Traverse City News and Events

Leelanau Lands Groundbreaking Mountain Biking Trail

By Craig Manning | July 26, 2018

Leelanau County is getting the first flow-style mountain biking trail north of Grand Rapids.
 
The Leelanau Conservancy has tapped Flowtrack Mountain Bike Trails to design and construct a new biking trail within its Palmer Woods Forest Reserve.
 
Flow trails are defined by the International Mountain Bicycling Association (IMBA) as trails that “take mountain bikers on a terrain-induced roller coaster experience.” By adding features like banked turns and eliminating sharp corners or sudden obstacles, flow trails deliver a smoother and more predictable ride for cyclists.
 
Flow trails are becoming increasingly popular throughout the United States. Until now, though, northern Michigan hasn’t had one. The new Palmer Woods trail will be the Lower Peninsula’s first flow-style trail north of Grand Rapids.
 
“A flow trail, essentially, is constructed in a way that provides gentle uphills and downhills so that you’re using your momentum and gravity to navigate the trail with a lot less pedaling or braking,” says Tom Nelson, Leelanau Conservancy executive director. “It’s an experience that many mountain bike folks love to have.”
 
The Leelanau Conservancy has been working toward this project for more than two years.
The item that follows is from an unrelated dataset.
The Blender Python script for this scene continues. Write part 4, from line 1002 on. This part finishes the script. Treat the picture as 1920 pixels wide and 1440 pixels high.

The organization purchased the 721-acre Palmer Woods Forest Reserve in early 2016. Almost immediately, the conservancy started opening trails to the public, most of them converted from old logging roads. These trails were intended for hiking and were groomed for cross-country skiing in the wintertime, but the conservancy had other plans for mountain biking.
 
“Creating a mountain bike trail system was an idea that was on the table from the very beginning, when we were thinking about acquiring the property,” Nelson says. “We took a hard look over the course of a year-plus, just in terms of what would be the most compatible way to do that. We commissioned a master trail plan and made some decisions about having separate use trails, so we would have hiking and cross-country skiing trails separate from the single-track mountain bike trails.”
 
Nelson says the motivation to keep mountain biking separate from hiking was twofold. First, the conservancy wanted to minimize collisions or other interactions between hikers and cyclists. Second, the conservancy wanted to give each group a unique experience. The new flow-style mountain biking trail is the realization of this goal.
 
To plan the trail, the Leelanau Conservancy consulted with Chad Jordan, president of the Northern Michigan Mountain Biking Association (NMMBA), and Cody Sprattmoran, co-founder of Bike Leelanau. Jordan and Sprattmoran brought their ideas and expertise to the table and helped steer the planning process toward a flow trail. They also assisted the Leelanau Conservancy in putting out a call for proposals from mountain bike trail construction companies, and ultimately helped select Flowtrack to helm the project.
 
Flowtrack is based in the Upper Peninsula, but its owner, Matt Belic, is a Traverse City native. Belic  is said to have fallen in love with cycling thanks largely to the Traverse City’s TART Trail system.
 
Flowtrack is expected to break ground on the new trail in late August. The project will be broken up into multiple phases across a three or four-year timeline. Phase one is expected to finish quickly. Nelson says the first three-mile loop of the mountain bike trail should open this fall, with an additional three miles to follow next summer. By the time the entire Palmer Woods trail system is complete in 2021, it will feature more than nine miles of hiking and skiing trails and more than 11 miles of mountain biking trails.
 
Nelson says the cost of the trails will be covered by grants and donations. Phase one, which carries an estimated price tag of $200,000, will be completely covered by gifts from “a small number of donors.” The largest contribution comes from the Edmund F. and Virginia B. Ball Foundation, which has previously awarded grants to several Traverse City and Leelanau nonprofits.